• [Collected data]:
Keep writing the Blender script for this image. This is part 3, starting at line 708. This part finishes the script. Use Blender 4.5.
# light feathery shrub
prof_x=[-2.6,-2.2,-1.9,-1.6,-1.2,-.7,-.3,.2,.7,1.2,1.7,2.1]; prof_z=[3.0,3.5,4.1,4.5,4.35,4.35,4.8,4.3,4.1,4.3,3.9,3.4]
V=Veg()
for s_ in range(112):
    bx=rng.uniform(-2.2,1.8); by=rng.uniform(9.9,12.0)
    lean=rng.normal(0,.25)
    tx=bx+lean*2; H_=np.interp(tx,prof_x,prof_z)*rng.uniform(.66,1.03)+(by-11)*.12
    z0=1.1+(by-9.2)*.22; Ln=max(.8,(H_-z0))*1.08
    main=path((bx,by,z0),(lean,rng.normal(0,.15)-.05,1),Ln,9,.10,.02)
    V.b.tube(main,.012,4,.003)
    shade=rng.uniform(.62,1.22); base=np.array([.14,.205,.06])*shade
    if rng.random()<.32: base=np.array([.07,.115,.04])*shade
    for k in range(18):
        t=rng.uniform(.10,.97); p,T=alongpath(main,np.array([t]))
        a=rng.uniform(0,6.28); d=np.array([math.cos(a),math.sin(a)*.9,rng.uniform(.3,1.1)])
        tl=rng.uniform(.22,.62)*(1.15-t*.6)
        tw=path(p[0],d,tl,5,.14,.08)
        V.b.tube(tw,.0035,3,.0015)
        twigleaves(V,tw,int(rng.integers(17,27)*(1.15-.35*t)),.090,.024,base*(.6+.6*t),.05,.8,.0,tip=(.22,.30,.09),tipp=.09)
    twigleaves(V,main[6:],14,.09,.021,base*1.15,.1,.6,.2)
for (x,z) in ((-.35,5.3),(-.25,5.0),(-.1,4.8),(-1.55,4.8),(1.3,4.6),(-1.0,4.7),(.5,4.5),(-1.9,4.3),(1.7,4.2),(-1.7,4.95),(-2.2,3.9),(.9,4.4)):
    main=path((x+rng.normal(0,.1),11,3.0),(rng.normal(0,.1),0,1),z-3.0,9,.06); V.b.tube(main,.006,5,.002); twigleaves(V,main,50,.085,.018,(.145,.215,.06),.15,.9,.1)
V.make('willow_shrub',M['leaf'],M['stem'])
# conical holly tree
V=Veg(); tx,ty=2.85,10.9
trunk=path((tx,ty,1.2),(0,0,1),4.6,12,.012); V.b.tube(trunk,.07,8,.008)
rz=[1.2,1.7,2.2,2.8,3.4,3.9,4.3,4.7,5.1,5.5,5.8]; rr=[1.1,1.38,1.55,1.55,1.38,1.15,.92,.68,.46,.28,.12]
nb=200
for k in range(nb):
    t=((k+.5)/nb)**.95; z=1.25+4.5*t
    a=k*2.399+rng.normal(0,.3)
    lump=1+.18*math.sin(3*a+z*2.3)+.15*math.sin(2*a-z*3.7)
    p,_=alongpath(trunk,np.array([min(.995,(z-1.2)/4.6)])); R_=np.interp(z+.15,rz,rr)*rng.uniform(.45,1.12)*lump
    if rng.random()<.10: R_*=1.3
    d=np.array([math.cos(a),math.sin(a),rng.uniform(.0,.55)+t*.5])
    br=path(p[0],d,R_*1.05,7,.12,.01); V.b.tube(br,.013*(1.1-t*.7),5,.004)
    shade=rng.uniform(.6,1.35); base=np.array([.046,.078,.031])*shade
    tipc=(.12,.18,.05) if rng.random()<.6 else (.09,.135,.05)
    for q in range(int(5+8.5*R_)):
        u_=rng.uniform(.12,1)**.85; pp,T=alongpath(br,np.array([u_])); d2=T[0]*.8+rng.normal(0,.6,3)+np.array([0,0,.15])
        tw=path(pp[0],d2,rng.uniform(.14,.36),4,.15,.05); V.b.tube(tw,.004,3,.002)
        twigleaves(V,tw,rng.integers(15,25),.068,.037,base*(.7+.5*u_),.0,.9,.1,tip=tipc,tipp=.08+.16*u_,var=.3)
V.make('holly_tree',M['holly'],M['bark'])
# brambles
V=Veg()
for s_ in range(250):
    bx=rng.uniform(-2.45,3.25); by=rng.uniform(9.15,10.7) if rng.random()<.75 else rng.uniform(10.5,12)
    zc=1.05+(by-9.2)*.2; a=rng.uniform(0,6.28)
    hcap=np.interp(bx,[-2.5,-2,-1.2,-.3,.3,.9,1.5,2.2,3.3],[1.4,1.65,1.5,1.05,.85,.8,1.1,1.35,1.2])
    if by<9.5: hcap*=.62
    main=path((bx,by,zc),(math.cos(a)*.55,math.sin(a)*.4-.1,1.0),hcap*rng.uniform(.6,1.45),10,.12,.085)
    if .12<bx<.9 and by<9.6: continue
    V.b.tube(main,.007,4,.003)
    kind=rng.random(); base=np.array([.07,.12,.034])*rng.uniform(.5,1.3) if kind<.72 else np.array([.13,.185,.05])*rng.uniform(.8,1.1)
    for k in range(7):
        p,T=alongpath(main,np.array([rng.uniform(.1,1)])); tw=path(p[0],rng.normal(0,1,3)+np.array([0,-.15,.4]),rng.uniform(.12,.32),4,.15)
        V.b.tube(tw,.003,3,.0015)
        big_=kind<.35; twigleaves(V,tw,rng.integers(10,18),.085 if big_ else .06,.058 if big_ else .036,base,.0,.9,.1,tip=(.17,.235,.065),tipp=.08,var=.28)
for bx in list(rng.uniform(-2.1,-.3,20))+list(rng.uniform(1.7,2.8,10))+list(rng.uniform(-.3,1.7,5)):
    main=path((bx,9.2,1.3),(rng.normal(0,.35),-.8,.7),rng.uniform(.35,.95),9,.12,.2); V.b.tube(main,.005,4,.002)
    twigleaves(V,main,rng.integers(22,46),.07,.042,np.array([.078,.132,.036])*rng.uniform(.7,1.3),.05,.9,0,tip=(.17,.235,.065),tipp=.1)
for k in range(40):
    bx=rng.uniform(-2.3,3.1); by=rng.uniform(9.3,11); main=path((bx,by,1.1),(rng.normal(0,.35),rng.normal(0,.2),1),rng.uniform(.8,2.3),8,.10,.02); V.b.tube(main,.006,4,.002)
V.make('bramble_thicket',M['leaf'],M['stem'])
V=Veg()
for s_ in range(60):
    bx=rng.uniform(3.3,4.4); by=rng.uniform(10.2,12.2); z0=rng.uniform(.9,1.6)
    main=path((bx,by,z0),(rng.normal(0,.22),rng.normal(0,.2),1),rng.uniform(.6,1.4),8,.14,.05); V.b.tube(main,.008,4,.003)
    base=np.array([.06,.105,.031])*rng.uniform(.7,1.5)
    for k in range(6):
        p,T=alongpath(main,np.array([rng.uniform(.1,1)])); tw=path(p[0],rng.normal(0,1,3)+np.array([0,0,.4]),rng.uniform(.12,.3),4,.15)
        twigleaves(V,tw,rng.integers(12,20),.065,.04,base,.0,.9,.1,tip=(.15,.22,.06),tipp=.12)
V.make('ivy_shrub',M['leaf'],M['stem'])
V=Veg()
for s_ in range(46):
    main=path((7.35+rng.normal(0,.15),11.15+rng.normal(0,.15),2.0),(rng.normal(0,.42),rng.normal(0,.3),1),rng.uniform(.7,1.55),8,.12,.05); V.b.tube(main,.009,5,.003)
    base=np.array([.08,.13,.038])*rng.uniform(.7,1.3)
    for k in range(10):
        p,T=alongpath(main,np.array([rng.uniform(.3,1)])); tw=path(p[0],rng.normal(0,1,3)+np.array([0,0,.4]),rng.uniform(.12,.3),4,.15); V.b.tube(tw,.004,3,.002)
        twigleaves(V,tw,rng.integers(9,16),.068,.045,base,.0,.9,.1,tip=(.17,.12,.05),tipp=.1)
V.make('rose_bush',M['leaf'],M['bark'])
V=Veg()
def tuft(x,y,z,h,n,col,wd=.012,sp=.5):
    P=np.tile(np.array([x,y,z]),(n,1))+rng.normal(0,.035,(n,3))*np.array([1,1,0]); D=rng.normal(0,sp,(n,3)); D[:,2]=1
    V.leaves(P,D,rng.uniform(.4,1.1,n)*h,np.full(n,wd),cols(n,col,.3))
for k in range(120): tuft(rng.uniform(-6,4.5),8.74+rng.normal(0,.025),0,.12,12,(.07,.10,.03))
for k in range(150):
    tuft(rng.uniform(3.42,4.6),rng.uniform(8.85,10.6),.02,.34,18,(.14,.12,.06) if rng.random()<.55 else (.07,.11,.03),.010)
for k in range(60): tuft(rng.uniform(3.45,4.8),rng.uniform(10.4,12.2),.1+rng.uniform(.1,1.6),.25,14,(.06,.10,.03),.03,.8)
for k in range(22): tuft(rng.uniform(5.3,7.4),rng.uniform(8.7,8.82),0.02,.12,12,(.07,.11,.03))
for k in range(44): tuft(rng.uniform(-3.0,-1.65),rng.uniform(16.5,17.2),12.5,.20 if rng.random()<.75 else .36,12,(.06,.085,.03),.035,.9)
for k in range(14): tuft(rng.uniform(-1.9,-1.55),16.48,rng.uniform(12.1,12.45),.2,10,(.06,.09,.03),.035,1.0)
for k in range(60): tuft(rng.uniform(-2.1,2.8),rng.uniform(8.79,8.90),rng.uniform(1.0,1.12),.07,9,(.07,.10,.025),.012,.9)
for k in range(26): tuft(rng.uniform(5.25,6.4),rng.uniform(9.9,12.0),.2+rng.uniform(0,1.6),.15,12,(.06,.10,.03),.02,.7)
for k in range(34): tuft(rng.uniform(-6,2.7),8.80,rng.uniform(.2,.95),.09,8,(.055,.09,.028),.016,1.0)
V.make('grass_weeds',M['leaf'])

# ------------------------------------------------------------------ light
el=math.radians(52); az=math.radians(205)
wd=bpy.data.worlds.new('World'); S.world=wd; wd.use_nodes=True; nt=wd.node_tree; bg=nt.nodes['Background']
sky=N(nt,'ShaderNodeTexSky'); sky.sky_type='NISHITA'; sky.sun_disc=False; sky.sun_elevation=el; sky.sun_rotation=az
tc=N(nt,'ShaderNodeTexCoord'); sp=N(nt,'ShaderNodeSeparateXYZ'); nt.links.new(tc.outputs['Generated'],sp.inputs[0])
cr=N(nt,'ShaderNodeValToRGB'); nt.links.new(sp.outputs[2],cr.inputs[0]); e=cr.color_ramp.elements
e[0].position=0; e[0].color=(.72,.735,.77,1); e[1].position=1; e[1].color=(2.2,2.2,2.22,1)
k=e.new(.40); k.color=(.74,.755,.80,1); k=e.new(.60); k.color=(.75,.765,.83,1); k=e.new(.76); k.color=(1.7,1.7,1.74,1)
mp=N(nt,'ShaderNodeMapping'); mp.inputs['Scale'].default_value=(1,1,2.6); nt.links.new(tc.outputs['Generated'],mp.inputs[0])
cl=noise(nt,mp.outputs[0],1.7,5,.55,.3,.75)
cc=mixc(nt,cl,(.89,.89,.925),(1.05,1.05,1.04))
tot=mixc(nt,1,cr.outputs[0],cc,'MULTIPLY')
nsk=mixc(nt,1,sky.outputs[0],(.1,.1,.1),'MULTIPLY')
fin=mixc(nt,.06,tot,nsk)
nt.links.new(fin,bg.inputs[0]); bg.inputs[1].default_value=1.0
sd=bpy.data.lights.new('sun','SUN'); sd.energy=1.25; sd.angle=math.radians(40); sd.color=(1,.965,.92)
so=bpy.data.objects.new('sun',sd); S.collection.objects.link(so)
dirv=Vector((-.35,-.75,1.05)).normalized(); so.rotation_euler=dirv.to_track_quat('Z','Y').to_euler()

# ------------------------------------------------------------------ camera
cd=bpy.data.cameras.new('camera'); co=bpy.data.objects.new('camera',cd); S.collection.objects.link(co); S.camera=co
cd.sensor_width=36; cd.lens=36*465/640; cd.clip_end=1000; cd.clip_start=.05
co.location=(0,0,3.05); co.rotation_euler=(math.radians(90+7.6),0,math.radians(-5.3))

• [Problem requirements]:
Identify every line holding the word "holly" and copy it out.

• [Exercise output]:
# conical holly tree
V.make('holly_tree',M['holly'],M['bark'])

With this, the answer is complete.